Il a confié que des informations de complots ont été rapportées au président Sankara mais celui-ci a dit que «si Blaise veut faire un coup d’Etat c’est imparable». «C’est parce qu’il savait que c’est Blaise qui tenait l’essentiel du pouvoir sécuritaire», a-t-il poursuivi.
Le 15 octobre 2021, l’ex-ministre burkinabè en charge de la Sécurité, Ousséni Compaoré, commandant de la Gendarmerie au moment des faits, était chez lui quand ça tirait au Conseil de l’Entente, selon sa déposition devant la Chambre de jugement. «C’est ma femme qui a entendu les tirs et elle m’en a informé», a déclaré M. Compaoré qui a dit s’être rendu à la Gendarmerie après avoir reçu l’information.
«En partant à la Gendarmerie, j’ai croisé un commando qui venait pour me tuer. Il n’a pas su que c’était moi, car je conduisais le véhicule de ma femme», a-t-il informé, confiant que les éléments du commando qui est venu du domicile de Blaise Compaoré, ont désarmé la garde qui était chez lui et ont «maltraité» sa famille. «Ma fille même a été traumatisée, jusqu’à ce qu’elle avait peur des militaires», a-t-il fait savoir.

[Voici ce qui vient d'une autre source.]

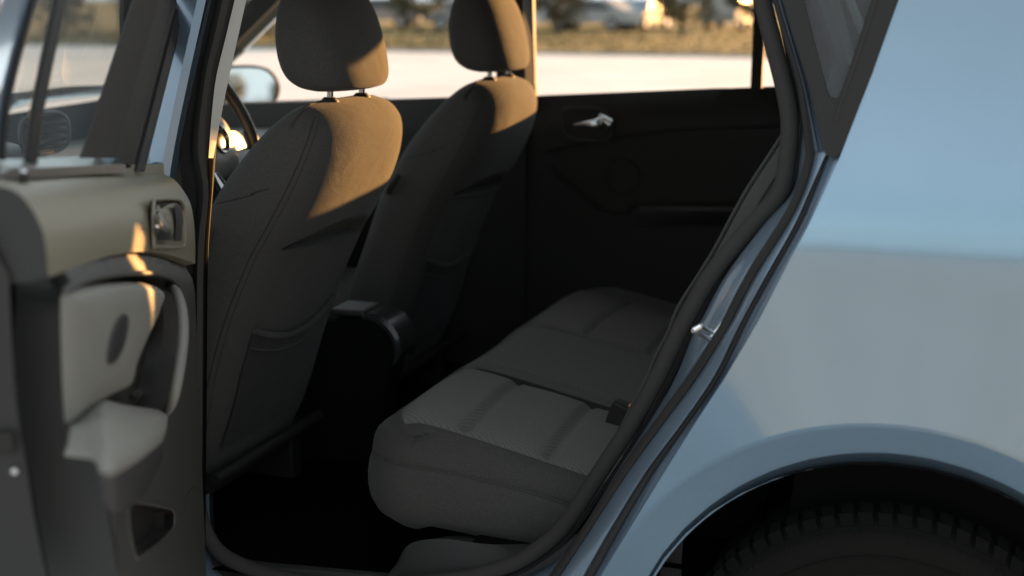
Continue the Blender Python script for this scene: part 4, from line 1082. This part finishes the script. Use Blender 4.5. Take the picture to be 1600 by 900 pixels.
# oval speaker
sp_ = [dT(x, y, .0068) for x, y in ((193, 492), (199, 497), (199, 515), (193, 540), (183, 560), (173, 567), (168, 562), (169, 545), (175, 520), (184, 500))]
rg = cr(sp_, 4, True); c0 = sum(rg, Vector())/len(rg)
bm = bmesh.new(); V = grid(bm, [rg, [c0+(p-c0)*.90+DN*.0006 for p in rg], [c0+(p-c0)*.5+DN*.0010 for p in rg]], closed_v=True); capend(bm, V[-1]); part('speaker_grille', bm, 'darktrim', door)
bm = bmesh.new(); tube(bm, rg, .0014, 6, closed=True); part('grille_rim', bm, 'trim', door)
# armrest block
rowsA = []
topA = [(104, 662), (120, 648), (140, 634), (158, 623), (185, 630), (215, 636), (240, 641), (257, 646)]
outA = [(101, 708), (120, 710), (138, 711), (150, 716), (165, 742), (213, 718), (240, 698), (255, 686)]
botA = [(101, 760), (118, 764), (136, 770), (150, 785), (165, 800), (197, 795), (225, 765), (254, 715)]
ta = curve_n([dT(x, y, -.012) for x, y in topA], 30)
oa = curve_n([dT(x, y, o_) for (x, y), o_ in zip(outA, (.0, .012, .025, .040, .062, .060, .050, .034))], 30)
ba = curve_n([dT(x, y, o_) for (x, y), o_ in zip(botA, (-.01, .0, .01, .02, .035, .03, .02, .01))], 30)
bm = bmesh.new()
def row3(a, b, t, up): return [p.lerp(q, t)+Vector((0, 0, up))+DN*(up*.5) for p, q in zip(a, b)]
grid(bm, [ta, row3(ta, oa, .15, .006), row3(ta, oa, .5, .010), row3(ta, oa, .85, .007), row3(ta, oa, .96, .003), oa, row3(oa, ba, .06, -.001)])
part('armrest_pad', bm, 'pad', door, sharp=0)
ob = curve_n([dT(x, y, o_) for (x, y), o_ in zip(outA[3:], (.040, .062, .060, .050, .034))], 30)
bb = curve_n([dT(x, y, o_) for (x, y), o_ in zip(((157, 765), (167, 795), (197, 797), (228, 767), (256, 715)), (.026, .034, .032, .026, .016))], 30)
bm = bmesh.new(); grid(bm, [row3(ob, bb, .02, -.002), row3(ob, bb, .3, .0), row3(ob, bb, .7, -.004), bb]); part('armrest_base', bm, 'darktrim', door, sharp=0)
# closing edge of the door facing the latch side
ep = [(77, 437), (90, 455), (96, 480), (97, 580), (100, 706), (136, 710), (150, 717), (158, 745), (166, 790), (178, 860), (192, 935), (84, 935), (60, 820), (43, 719), (28, 650), (20, 560), (24, 440)]
bm = bmesh.new(); plate(bm, ep, [], lambda x, y: dU(x, y, .858-(.858-UE-.003)*S_((y-437)/45)), step=14)
part('end_panel', bm, 'darktrim', door, sharp=60, label='dark closing edge of the door trim')
# pull grip
gp = [(262, 446), (280, 457), (289, 486), (291, 520), (288, 556), (280, 605), (272, 632), (258, 650)]
g3 = curve_n([dT(x-5, y, o_) for (x, y), o_ in zip(gp, (-.02, .006, .018, .022, .022, .020, .012, -.01))], 40)
bm = bmesh.new(); tube(bm, g3, [.0055+.0028*math.sin(math.pi*i/39) for i in range(40)], 12, flat=.85, axis=tuple(DN)); part('pull_handle', bm, 'pad', door)
bm = bmesh.new()
ga = curve_n([dT(x, y, -.012) for x, y in ((252, 470), (256, 500), (250, 560), (236, 616))], 20); gb = curve_n([dT(x, y, -.03) for x, y in ((238, 500), (232, 530), (222, 580), (212, 616))], 20)
grid(bm, [ga, mids(ga, gb, .5, 0), gb]); part('grip_backing', bm, 'trim', door)
# switch at the floor of the recess
bm = bmesh.new(); box(bm, dT(212, 617, -.008), (.022, .010, .006), Matrix.Rotation(-TH, 3, 'Z')); part('window_switch', bm, 'black', door, bevel=.002)
bm = bmesh.new(); box(bm, dT(213, 615, -.004), (.012, .003, .003), Matrix.Rotation(-TH, 3, 'Z')); part('switch_mark', bm, 'chrome', door)
# pocket interior
bm = bmesh.new(); pl = [lowfn(u, z) for u, z in pock_uz]; c1 = sum(pl, Vector())/len(pl)
V = grid(bm, [pl, [p-DN*.012 for p in pl], [c1+(p-c1)*.9-DN*.022 for p in pl]], closed_v=True); capend(bm, V[-1]); part('door_pocket', bm, 'black', door)
bm = bmesh.new(); tube(bm, pl, .0022, 6, closed=True); part('pocket_rim', bm, 'doorlow', door)
bm = bmesh.new(); tube(bm, curve_n([dT(x, y, -.001) for x, y in ((303, 760), (294, 768), (288, 782), (286, 800))], 12), .0016, 6); part('trim_seam', bm, 'black', door)
# chrome inner handle with bezel
hd = sub('door_handle', door)
bz = [(240, 318), (246, 311), (275, 311), (284, 316), (288, 330), (288, 378), (282, 386), (246, 386), (240, 380)]
rg = cr([dT(x, y, .000) for x, y in bz], 3, True); c0 = sum(rg, Vector())/len(rg)
bm = bmesh.new(); tube(bm, rg, .0024, 6, closed=True); part('bezel', bm, 'doortop', hd)
bm = bmesh.new(); V = grid(bm, [[p+DN*.001 for p in rg], [c0+(p-c0)*.93-DN*.006 for p in rg]], closed_v=True); capend(bm, V[-1]); part('handle_cup', bm, 'black', hd)
bm = bmesh.new()
la = curve_n([dT(x, y, o_) for x, y, o_ in ((242, 330, .001), (243, 345, .004), (243, 360, .005), (246, 376, .004))], 16)
lb = curve_n([dT(x, y, o_) for x, y, o_ in ((245, 322, .0), (250, 345, .012), (254, 356, .012), (262, 376, .006))], 16)
lc = curve_n([dT(x, y, o_) for x, y, o_ in ((248, 320, -.003), (256, 342, .005), (266, 357, .006), (270, 376, .004))], 16)
grid(bm, [la, mids(la, lb, .5, .0), lb, lc]); part('lever', bm, 'steel', hd, label='shiny chrome pull lever')
bm = bmesh.new(); 
la = curve_n([dT(x, y, .002) for x, y in ((272, 320), (275, 345), (273, 376))], 10); lb = curve_n([dT(x, y, .002) for x, y in ((284, 322), (286, 345), (284, 376))], 10)
grid(bm, [la, lb]); part('lock_plate', bm, 'trim', hd)
# chrome-bright waist strip and lock pin
bm = bmesh.new()
wa = [dW(x, y, -.022) for x, y in ((-30, 249), (60, 248), (130, 245), (200, 243))]; wc = [dW(x, y, .003) for x, y in ((-30, 262), (60, 262), (130, 259), (196, 257))]
grid(bm, [[p-DN*.02 for p in wa], wa, wc, [p-Vector((0, 0, .01)) for p in wc]]); part('waist_strip', bm, 'steel', door, label='bright metal strip along the window sill')
we = resample([dW(x, y, -.008) for x, y in ((-30, 262), (60, 262), (130, 259), (196, 257), (256, 256))], 25)
rt_ = [r[1] for r in rows_top]; bm = bmesh.new()
grid(bm, [[p-Vector((0, 0, .02)) for p in we], we, mids(we, rt_, .5, 0), rt_]); part('waist_seal', bm, 'doortop', door)
lp = dW(36, 268, .012)
bm = bmesh.new(); tube(bm, [dW(36, 294, .012), dW(36, 285, .012), dW(37, 274, .012), dW(37, 266, .012)], [.004, .0045, .0042, .003], 10); part('lock_pin', bm, 'black', door)
bm = bmesh.new(); tube(bm, [dW(37, 270, .012), dW(37, 265, .012)], .0038, 10); part('lock_pin_cap', bm, 'steel', door)
# window frame: hinge-side post, divider, rear curve
def dband(name, left, right, wl, wr, m, n=14, back=.02, label=None):
    a = curve_n([dW(x, y, wl) for x, y in left], n); b = curve_n([dW(x, y, wr) for x, y in right], n)
    bm = bmesh.new(); grid(bm, [[p-DN*back for p in a], a, mids(a, b, .5, 0), b, [p-DN*back for p in b]]); return part(name, bm, m, door, label=label, sharp=35)
fr = sub('window_frame', door)
def fband(left, right, ul, ur, m, name):
    a = curve_n([dU(x, y, ul) if ul > .01 else dW(x, y, -.01) for x, y in left], 14); b = curve_n([dU(x, y, ur) for x, y in right], 14)
    bm = bmesh.new(); grid(bm, [a, mids(a, b, .1, 0), mids(a, b, .9, 0), b]); return part(name, bm, m, fr)
def wband(left, right, w0, w1, m, name):
    a = curve_n([dW(x, y, w0) for x, y in left], 16); b = curve_n([dW(x, y, w1) for x, y in right], 16)
    bm = bmesh.new(); grid(bm, [[p-DN*.003 for p in a], a, mids(a, b, .08, 0), [p+DN*.003 for p in mids(a, b, .5, 0)], mids(a, b, .92, 0), b, [p-DN*.025 for p in b]]); return part(name, bm, m, fr, sharp=35)
wband([(224, -40), (210, 0), (128, 247)], [(262, -40), (248, 0), (180, 247)], .0, .0, 'seal', 'front_post')
wband([(262, -40), (248, 0), (180, 247)], [(287, -40), (272, 0), (205, 262)], .0, -.002, 'rubber', 'post_channel')
wband([(287, -40), (272, 0), (206, 264)], [(296, -40), (282, 0), (214, 266)], -.010, -.010, 'gap', 'post_groove')
wband([(296, -40), (282, 0), (214, 266)], [(308, -40), (294, 0), (226, 268)], -.004, -.004, 'rubber', 'post_seal')
a = curve_n([dW(x, y, -.012) for x, y in ((101, -40), (93, 0), (60, 160), (47, 258))], 14)
bm = bmesh.new(); tube(bm, a, .0105, 10, flat=.6, axis=tuple(DN)); part('divider_bar', bm, 'black', fr)
a = curve_n([dW(x, y, -.012) for x, y in ((66, -40), (53, 0), (28, 90), (10, 170), (3, 250))], 14)
bm = bmesh.new(); tube(bm, a, .0035, 8); part('rear_seal', bm, 'rubber', fr)
a = curve_n([dW(x, y, -.014) for x, y in ((66, -40), (53, 0), (28, 90), (10, 170), (3, 250))], 14); b = curve_n([dW(x, y, -.02) for x, y in ((20, -40), (0, 20), (-22, 90), (-42, 170), (-50, 250))], 14)
bm = bmesh.new(); grid(bm, [a, b, [p-DN*.03 for p in b], [p-DN*.03 for p in a]], closed_u=True); part('rear_post', bm, 'jamb', fr)
bm = bmesh.new(); grid(bm, [[D(u, -.02-.0*z, z) for z in (1.0, 1.15, 1.3, 1.36)] for u in (.12, .4, .7, .9)])
part('window_glass', bm, 'dglass', door)
# outer door skin (blue) with window top rail
bm = bmesh.new()
plate(bm, [(0, .36), (0, 1.0), (.0, 1.02), (.88, 1.075), (.90, .98), (.87, .86), (.80, .74), (.68, .56), (.60, .42), (.56, .36)], [], lambda u, z: D(u, -.075-tum(z)*-.6, z), step=.06, th=lambda u, z: D(u, -.035, z))
part('door_skin', bm, 'paint', door, sharp=40)
bm = bmesh.new()
tube(bm, cr([D(.04, -.055, 1.0), D(.08, -.05, 1.2), D(.14, -.03, 1.37), D(.5, -.01, 1.38), D(.7, -.01, 1.33), D(.84, -.02, 1.25)], 6), .012, 8)
part('frame_rail', bm, 'rubber', fr)
# latch and screw on shut face
bm = bmesh.new()
a = curve_n([dU(x, y, .872) for x, y in ((-60, 300), (-60, 930))], 20); b = curve_n([dU(x, y, .865) for x, y in ((14, 430), (20, 560), (28, 650), (40, 719), (56, 820), (80, 930))], 20)
grid(bm, [a, b]); part('shut_face', bm, 'darktrim', door)
bm = bmesh.new(); box(bm, dU(4, 692, .872), (.006, .022, .020), Matrix.Rotation(-TH, 3, 'Z')); part('latch', bm, 'black', door, bevel=.003)
bm = bmesh.new(); p_ = dU(24, 735, .872); tube(bm, [p_, p_+DU_*.003], .0028, 10); part('screw', bm, 'steel', door)

# front door glass (near), front door frame bits
nf = sub('front_door_near'); nf.name = 'front_door'; nf['label'] = 'closed near front door behind the open door'
bm = bmesh.new(); plate(bm, fwin, [], lambda x, z: side(x, z)+Vector((0, .008, 0)), step=.2); part('window_glass', bm, 'glass', nf)
bm = bmesh.new(); grid(bm, [[Vector((x, y, z)) for x in (-2.0, -1.5, -1.12)] for y, z in ((.03, .975), (.08, .985), (.16, .96), (.17, .8), (.17, .4))]); part('door_trim', bm, 'black', nf)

Il affirme s’être refugié à Ouahigouya (Nord du Burkina) après le coup d’Etat. Mais il fut arrêté dans cette localité et conduit à Ouagadougou où il a d’abord été assigné en résidence surveillée chez lui avant d’être conduit au Conseil de l’Entente comme prisonnier durant «huit à neuf mois». «C’est le colonel Kodjo Lougué qui a reçu un ordre de mission de m’escorter de Ouahigouya à Ouagadougou. Il a d’abord hésité avant de demander certaines mesures car il avait peur qu’il y ait une embuscade et que je sois tué. Il a donné des consignes à ceux qui m’escortaient de me remettre en main propre à Gilbert Diendéré».
Il a déclaré qu’au cours de sa détention, il a été «bien traité», mais déclare que ses comptes ont été bloqués. Tout au long de sa détention, il n’a jamais été entendu sur quoi que ce soit, selon ses dires. Alors qu’un document déclassifié par la France dit qu’il a fait des aveux, durant sa détention, sur un complot que le président Sankara préparait pour éliminer, notamment, Blaise Compaoré, Lingani et d’autres personnes. Le document indique que ce complot devait être exécuté le 15 octobre 1987 à 20h. «Je ne me reconnais pas dans ces propos et je suis même choqué», a réagi le témoin qui rejette ces propos.
Le témoin est également revenu sur sa nomination à la tête de la Gendarmerie. Il dit qu’il l’a appris à l’aéroport alors qu’il revenait des études. Il informe qu’il a eu des problèmes de commandement avec son adjoint Jean-Pierre palm qui assurait l’intérim avant sa nomination. «C’était comme deux capitaines dans un bateau», a expliqué l’ex-commandant Ousséni Compaoré. «Il disait qu’il a été placé là-bas par Blaise Compaoré», a poursuivi M. Compaoré.
L’audience a été suspendue, elle reprendra demain 25 novembre 2021, avec l’audition du témoin, en la personne du colonel major à la retraite Bernard Sanou.